Dans la fin des années 70-début 1980, seules les piles (non rechargeables) au lithium étaient commercialisées et produites essentiellement au Japon.
Ces piles montrent une autonomie deux à trois fois supérieure aux piles classiques alcalines. Il était par conséquent très tentant de développer
la version rechargeable de ces piles afin de remplacer les batteries alcalines (Ni-Cd) et celles au plomb acide, trop lourdes et polluantes. Des difficultés sont vite apparues lorsqu’on a constaté que lorsque le lithium métal est utilisé comme matériau du pole négatif (anode), comme c’est le cas des piles au lithium, ce métal alcalin se dépose sous forme de dendrites lors de la charge de la batterie. Les dendrites tendent à percer le séparateur situé entre l’anode et la cathode et créer un court-circuit à l’intérieur de la cellule, la rendant dangereuse au point de provoquer l’explosion de celle-ci. Il fallait éviter la croissance dendritique du lithium. C’est là que fin 1979- début 1980, alors que Rachid Yazami commençait sa thèse à l’INPG, et a eu l’idée d’utiliser une électrode en graphite qui serait susceptible d’insérer le lithium lors de la charge, évitant le dépôt métallique. Ses premiers essais avec un électrolyte liquides furent négatifs. En effet, le solvant organique de l’électrolyte se co-insère avec le lithium provoquant un gonflement excessif de la structure graphitique allant jusqu’à son exfoliation. Et c’est que lui vint une deuxième idée, à savoir utiliser un électrolyte polymère sec (sans solvant) développé dans un laboratoire voisin de l’INPG. Cette fois-ci le lithium seul s’insère entre les feuillets graphitiques réduisant le risque d’exfoliation. Il a aussi montré, en inversant le sens du courant, que le lithium ressort du graphite et de ce fait que l’insertion du lithium est réversible. En plus, le graphite insère une quantité assez importante de lithium à un potentiel électrique très bas. Ces trois propriétés (réversibilité, large quantité et bas potentiel) sont les conditions essentielles requises pour une application comme anode dans un système rechargeable au lithium.
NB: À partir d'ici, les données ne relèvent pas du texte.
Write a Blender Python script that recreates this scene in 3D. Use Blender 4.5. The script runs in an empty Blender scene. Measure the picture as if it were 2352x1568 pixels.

En 1980, il a rédigé un rapport pour l’ANVAR en vue d’un dépôt de brevet. Hélas, le plus grand industriel français des piles et batteries de l’époque contacté, n’a pas jugé cette découverte suffisamment attrayante et le projet de brevet fut abandonné. Il a alors publié nos résultats en 1982 et en 1983.
Concomitant au développement de l’anode et indépendamment de celui- ci, la cathode (pole plus) a base d’oxyde mixte de lithium et de cobalt (LiCoO2) fut mise au point par le Prof. John Goodenough à l’Université d’Oxford en 1979-1980. Le développement et la commercialisation de la batterie lithium ion furent menés au Japon respectivement par le Dr.
Yoshino de Asahi Chemical qui a réalisé le premier prototype en 1985, et par Mr. Nishi de Sony pour la commercialisation en 1991.
En 2014, l’académie nationale américaine des ingénieurs (NAE) a honoré l’invention et le développement de la batterie au lithium en desservant le prestigieux Prix Charles Stark Draper à Goodenough, Nishi, Yazami et Yoshio.
Aujourd’hui la batterie lithium-ion est utilisée essentiellement dans l’électronique portable, les véhicules électriques et dans le stockage de l’énergie en particulier solaire et éolienne. En 2014 on estime que près de 15 milliards de ces batteries ont été produites dans le monde générant un marché de près de 20 milliards de dollars US.
Rachid Yazami est cité comme inventeur dans plus de 70 brevets et poursuit un parcours d’entrepreneur dans le domaine des batteries avec la création de KVI qui développe des circuits de management intelligent de batteries et des solutions de recharge ultrarapide.